Sou a segunda filha do casamento do meu padrasto com a minha mãe. Meu padrasto é socialista. Meu pai é maçom. Isto nunca foi um problema para o meu padrasto porque monogamia é um destes valores burgueses que ele despreza.
Nos primeiros anos da década de 1960, meu padrasto participava da política estudantil. Nesta época os socialistas optaram pela luta armada ao invés da guerra cultural. Ele era contra a luta armada, pois acreditava não haver nenhuma chance de vitória, mas a discordância era inaceitável dentro da revolução. Então algum revolucionário deixou para ele um livro proibido, de título O Deus Nu, com uma dedicatória datada de 1962. A pessoa que possuía este livro estava marcada para morrer. Assim, além de inibir a magia do livro, ele tinha de manter sua posse em segredo.
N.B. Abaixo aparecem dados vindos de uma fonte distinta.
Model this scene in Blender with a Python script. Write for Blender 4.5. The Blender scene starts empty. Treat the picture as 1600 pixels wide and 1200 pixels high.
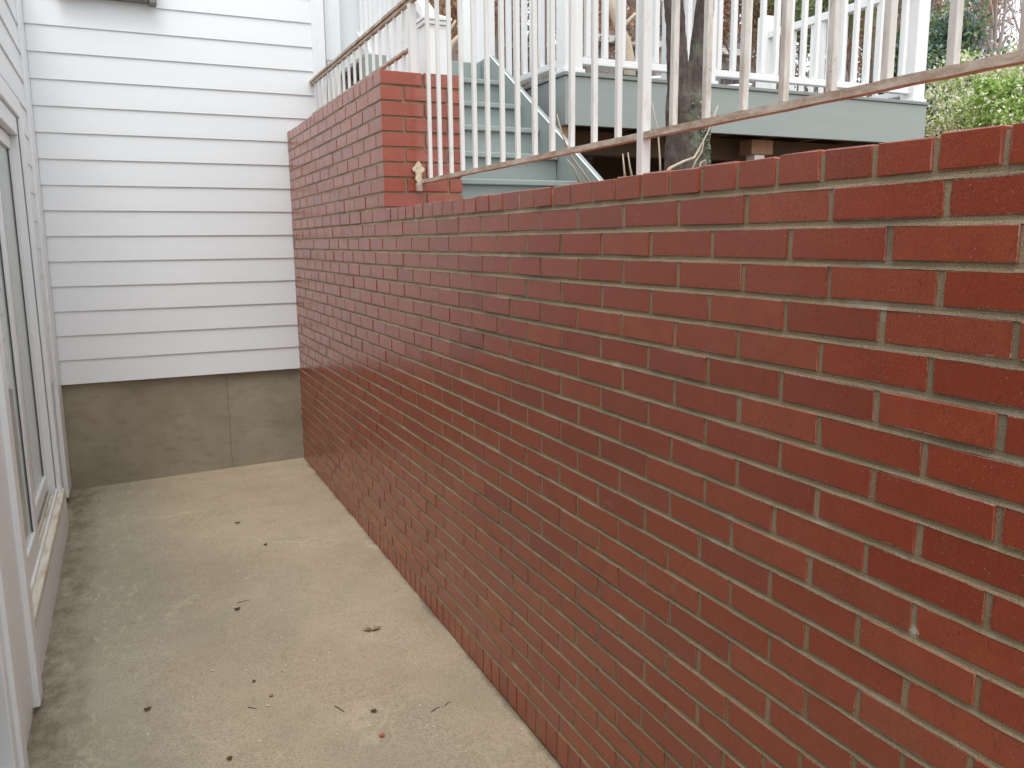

Meu padrasto, o Otto e o Brants costumavam pescar. Cada um levava sua família. Era um “ponto”*. Vinha um homem conversar com eles, afastado das esposas e das crianças.
O Otto trabalhava na Chocolates Salware, e costumava trazer salgadinhos. Lembro de quando ele trouxe um biscoitinho coberto de chocolate e salpicado com sal grosso. Misturar doce e salgado em um mesmo alimento é nada auspicioso, e uma prática nazista.
Certa noite, todos estavam preocupados com o meu padrasto, pois ele estava encrencado por ter faltado ao ponto*. Minha mãe mantinha estas questões longe das filhas, mas eu era uma pequena espiã, e chamei meu pai para ajudar. Meu pai fez magia para que os socialistas não o alcançassem, e meu padrasto deixou de ser morto.
Tinha um tio simpatizante do nazismo, que era capaz de recitar Nietzche e tinha uma suástica tatuada no braço, sempre encoberta pelo paletó. Normalmente, as crianças eram retiradas da sala quando ele estava. Sua filha era hyppie. Ela costumava me levar até a comunidade, pois passear comigo era a desculpa para sair de casa, e como a psicóloga tinha pedido para confiarem nela, ninguém se opunha. Assim eu conheci o maior segredo dos hyppies: suas longas cabeleiras eram perucas. A comunidade tinha um quadro com a face de Jesus Cristo na sala de estar. Isto me fazia pensar que eram pessoas boas mas, é claro, eu estava enganada. O quadro estava lá para que eles pecassem diante da face de Cristo. As comunidades hyppies praticavam magia negra. Sempre havia um líder que era o guia espiritual do grupo. O motivo das roupas floridas era fazer as pessoas verem o paraíso na terra. Minha prima nunca conseguiu ser aceita na comunidade, porque se recusou a romper com a família.
Minha mãe, minhas irmãs e eu vamos a uma loja de calçados e uma mulher sempre se aproxima de forma inconveniente, e pergunta se está incomodando. Esta mulher coloca uma escuta em meu casaco. Eram os militares investigando o Otto.
O Brants acreditava que eu atraía maçons, e temia ser preso por minha causa. Naquela época os militares e a maçonaria combatiam o comunismo juntos. O Brants se reúne com o Otto e meu padrasto, e propõe que eu seja morta. Meu padrasto discorda, e o Otto também, dizem que é um absurdo matar uma criança. Eu estou escondida, ouvindo a conversa por uma porta entreaberta e, depois, pego as bonecas e reproduzo todo o diálogo. Acredito que esta brincadeira foi gravada pelo SNI, pois eu estava usando o casaco da escuta.